What tangled webs we weave

spider-web-300x180Another exciting week, but a very short one because of my impending summer holiday.  However, still time for some interesting Case Studies:-

Case 1

A family trust, of which I am a trustee, has undertaken a property development activity as a joint venture with the building contractors (of which there are two!).

This was simple enough when the intention was to sell the property post development, but now the parties want to hold it as a long-term investment and raise bank finance on it.

Suddenly, it’s not so simple; there are all sorts of direct and indirect tax issues (i.e. income tax and VAT) and quite horrific liability issues for the trustees in respect of the refinancing.

Many telephone calls between trustees, beneficiaries, lawyers and bankers ensue.

  • How can rent due to one entity be shared with others?
  • How can a taxable disposal of the property at market value be avoided?
  • Will complicated options be a solution?
  • What will the bank think about all of this?

As ever, there is a virtue in simplicity.  The joint venturing builders need to be “bought-out” as was always intended by their invoicing for their “overage” amounts.

They get money, the trustees retain total control of the property and the bank lend to the trustees on non-recourse terms.

Everyone is happy and the tax position is neutral, which can’t be bad.

Case 2

A client has two large properties and a conundrum.

He has moved out of his old house as he intended to sell it and has moved into an expensive London flat which has rocketed in value (lucky man).

He has elected for the new flat to be his main residence for CGT purposes, but cannot sell the old house because of a fire.  Insurers are friendly and are paying for the old house to be substantially and sympathetically restored.

But time has passed and he is concerned that a sale of the old house now will result in some CGT being payable.

He wonders if HMRC will allow him to sell the new flat and take the (large) gain on that property tax-free, and then resume occupation of the newly restored old property, which he has always preferred.

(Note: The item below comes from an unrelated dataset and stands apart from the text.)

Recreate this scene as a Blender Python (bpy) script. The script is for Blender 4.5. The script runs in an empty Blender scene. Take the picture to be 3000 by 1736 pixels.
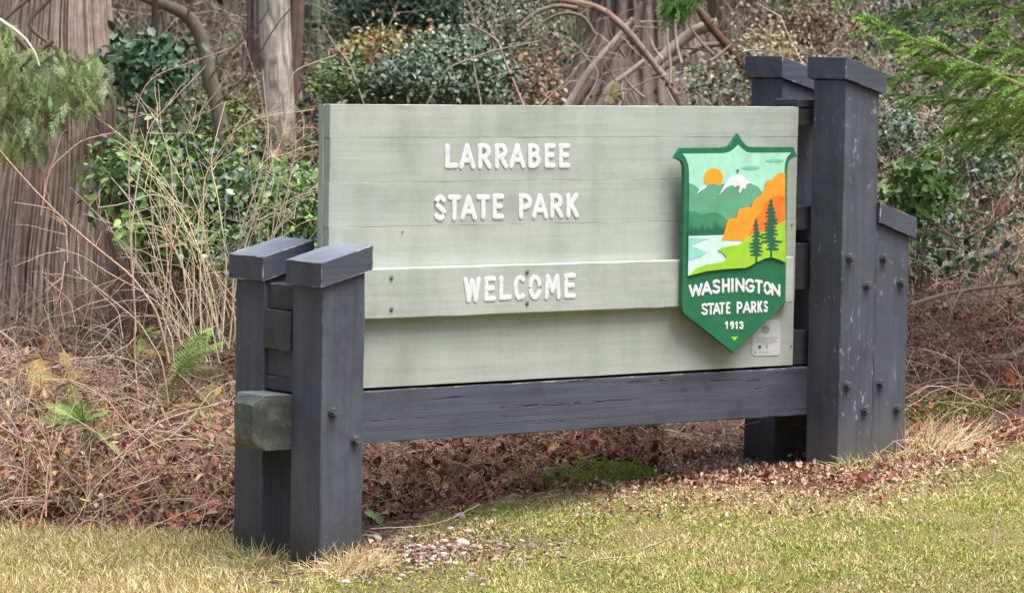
import bpy, bmesh, math
import numpy as np
from mathutils import Matrix, Vector
rng = np.random.default_rng(7)
S = bpy.context.scene
COL = S.collection
# ------------------------------------------------------------------ camera
CP = np.array([-6.9905, -10.2736, 1.8448]); YAW, PIT, ROL, FPX = 0.6517, 0.0684, 0.016, 10243.0
fw = np.array([math.sin(YAW)*math.cos(PIT), math.cos(YAW)*math.cos(PIT), -math.sin(PIT)])
rt0 = np.array([math.cos(YAW), -math.sin(YAW), 0.0]); up0 = np.cross(rt0, fw)
RT = math.cos(ROL)*rt0 + math.sin(ROL)*up0
UP = -math.sin(ROL)*rt0 + math.cos(ROL)*up0
cam = bpy.data.cameras.new('camera'); co = bpy.data.objects.new('camera', cam); COL.objects.link(co)
M = Matrix.Identity(4)
for i in range(3):
    M[i][0], M[i][1], M[i][2], M[i][3] = RT[i], UP[i], -fw[i], CP[i]
co.matrix_world = M
cam.sensor_width = 36; cam.lens = FPX/3000*36; cam.clip_start = .1; cam.clip_end = 2000
cam.dof.use_dof = True; cam.dof.focus_distance = 13.2; cam.dof.aperture_fstop = 9
S.camera = co
# ------------------------------------------------------------------ sky, sun, exposure
SUN_EL, SUN_AZ = math.radians(68), math.radians(165)     # azimuth clockwise from +Y
w = bpy.data.worlds.new('World'); S.world = w; w.use_nodes = True
nt = w.node_tree; bg = nt.nodes['Background']
sky = nt.nodes.new('ShaderNodeTexSky'); sky.sky_type = 'NISHITA'; sky.sun_disc = False
sky.sun_elevation = SUN_EL; sky.sun_rotation = SUN_AZ; sky.air_density = 1.0; sky.dust_density = 5.0; sky.ozone_density = 1.0
nt.links.new(sky.outputs[0], bg.inputs[0]); bg.inputs[1].default_value = .068
sl = bpy.data.lights.new('sun', 'SUN'); so = bpy.data.objects.new('sun', sl); COL.objects.link(so)
sl.energy = 1.5; sl.angle = math.radians(48); sl.color = (1, .965, .92)
sd = Vector((math.sin(SUN_AZ)*math.cos(SUN_EL), math.cos(SUN_AZ)*math.cos(SUN_EL), math.sin(SUN_EL)))
so.rotation_euler = sd.to_track_quat('Z', 'Y').to_euler()
S.view_settings.view_transform = 'Standard'; S.view_settings.look = 'None'
S.view_settings.exposure = 1.68; S.view_settings.gamma = 1; S.view_settings.use_curve_mapping = False
S.render.engine = 'CYCLES'
# ------------------------------------------------------------------ geometry of the place
def ray(px, py):       # px, py in pixels of a 3000-wide frame -> direction (depth 1)
    px = np.asarray(px, float); py = np.asarray(py, float)
    return fw + RT*((px-1500)/FPX)[..., None] + UP*((868-py)/FPX)[..., None]
def at(px, py, depth):
    return CP + ray(px, py)*np.asarray(depth, float)[..., None]
def proj(P):
    v = P-CP; z = v@fw
    return 1500+FPX*(v@RT)/z, 868-FPX*(v@UP)/z, z
def on_y(px, py, Y):
    d = ray(px, py); t = (Y-CP[1])/d[..., 1]
    return CP + d*t[..., None]
FH = np.array([math.sin(YAW), math.cos(YAW)]); RH = np.array([math.cos(YAW), -math.sin(YAW)])
def h3(ix, iy, iz, s):
    n = (ix*374761393 + iy*668265263 + iz*2147483647 % 982451653 + s*1274126177) & 0xffffffff
    n = ((n ^ (n >> 13))*1274126177) & 0xffffffff
    return ((n ^ (n >> 16)) & 0xffff)/65535.0
def vn3(x, y, z, s=0):
    x, y, z = np.broadcast_arrays(np.asarray(x, float), y, z)
    ix, iy, iz = (np.floor(a).astype(np.int64) for a in (x, y, z))
    fx, fy, fz = x-ix, y-iy, z-iz
    fx, fy, fz = (f*f*(3-2*f) for f in (fx, fy, fz)); r = 0
    for a in (0, 1):
        for b in (0, 1):
            for c in (0, 1):
                r = r + h3(ix+a, iy+b, iz+c, s)*(fx if a else 1-fx)*(fy if b else 1-fy)*(fz if c else 1-fz)
    return r
def vn(x, y, s=0): return vn3(x, y, 0.5, s)
def sstep(a, b, x):
    t = np.clip((x-a)/(b-a), 0, 1); return t*t*(3-2*t)
def gz(x, y):
    x = np.asarray(x, float); y = np.asarray(y, float)
    X = np.where(x < 3.4, x, 3.4+(1-np.exp(-(x-3.4)/2))*2); X = np.where(X > -2.5, X, -2.5+(X+2.5)*.2)
    X = np.maximum(X, -4)
    s = x*FH[0]+y*FH[1]; u = x*RH[0]+y*RH[1]
    z = -.01+.088*X
    b = np.clip(s-2.6, 0, 60)
    z = z + .075*b*np.exp(-b/70)
    z = z + .12*(vn(x*.5, y*.5, 3)-.5)*sstep(1.5, 5, s) + .03*(vn(x*3, y*3, 4)-.5)*(.4+.6*sstep(1.0, 2.5, s))
    return z
def ground_hit(px, py):
    px = np.atleast_1d(np.asarray(px, float)); py = np.atleast_1d(np.asarray(py, float))
    d = ray(px, py); t = np.full(len(px), 9.0); done = np.zeros(len(px), bool)
    for k in range(700):
        P = CP+d*t[:, None]; below = P[:, 2] < gz(P[:, 0], P[:, 1]); done |= below
        t = np.where(done, t, t+.06)
    P = CP+d*t[:, None]; P[:, 2] = gz(P[:, 0], P[:, 1])
    return P, done
D = 3000/2520.0      # layout notes were taken on a 2520-wide view
LAWN = np.array([(-4000, 1300), (0, 1300), (300, 1302), (560, 1318), (700, 1330), (860, 1350), (930, 1345), (1060, 1275), (1200, 1232), (1400, 1208),
                 (1550, 1205), (1800, 1205), (2100, 1212), (2220, 1185), (2350, 1140), (2520, 1088), (3300, 900)], float)*D
def lawn_mask(x, y):
    P = np.stack([x, y, gz(x, y)], -1); px, py, z = proj(P)
    b = np.interp(px, LAWN[:, 0], LAWN[:, 1]) + 26*(vn(x*5, y*5, 9)-.5) + 16*(vn(x*14, y*14, 19)-.5)
    return np.where(z > 2, py-b, 1e4)   # >0: lawn side (in px of the big frame)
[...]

It’s very simple; there is nothing for HMRC to challenge.

As he has made a suitable election, the new flat will be CGT free; indeed we will switch the election back to the old house as soon as we know there is a buyer for the flat, thereby maximising the CGT exemption on the old house.

He’s very happy and HMRC cannot disturb his happiness!

Case 3

A client wants to provide capital for daughters, who are sensible but young.

It’s a no-brainer; he must use a trust structure to protect the young ladies from their “predators and creditors”.

He would quite like to drip-feed the trust, which is perfect from an inheritance tax perspective – he can make regular gifts out of his income and the transfers into trust will be exempt IHT.

Monies can be invested to provide an income for the girls and the trust can be flexible so that capital and income need only be paid to them as and when the trustees think they should get it.

He likes the idea and one of my bright young things is instructed to start drafting.

Case 4

Oh what tangled webs we weave… (Rabbie Burns).

A tax avoidance scheme that looked rock-solid when it was hatched is being vigorously attacked by HMRC.

We fully disclosed everything under rules introduced in the 2004 Finance Act concerning tax avoidance schemes and HMRC’s view is that it cannot possibly work in the way intended (and in the way indicated by the legislation) because it is, err, a tax avoidance scheme.  Hmmm….

Anyway, we have a date fixed for a preliminary hearing at the Tax Tribunal, which will involve me producing a witness statement and giving evidence.

I doubt it will be great fun, but at least my eminent QC continues to tell me that our case is strong and HMRC’s case is as wispy as gossamer.

I wonder what the Judge will think.

I’d better start writing my witness statement…

So now I must go hope and pack the car for a long drive through France to sunny Provence.  You will not hear from me for three weeks, dear reader, but I shall be thinking of you (sort-of).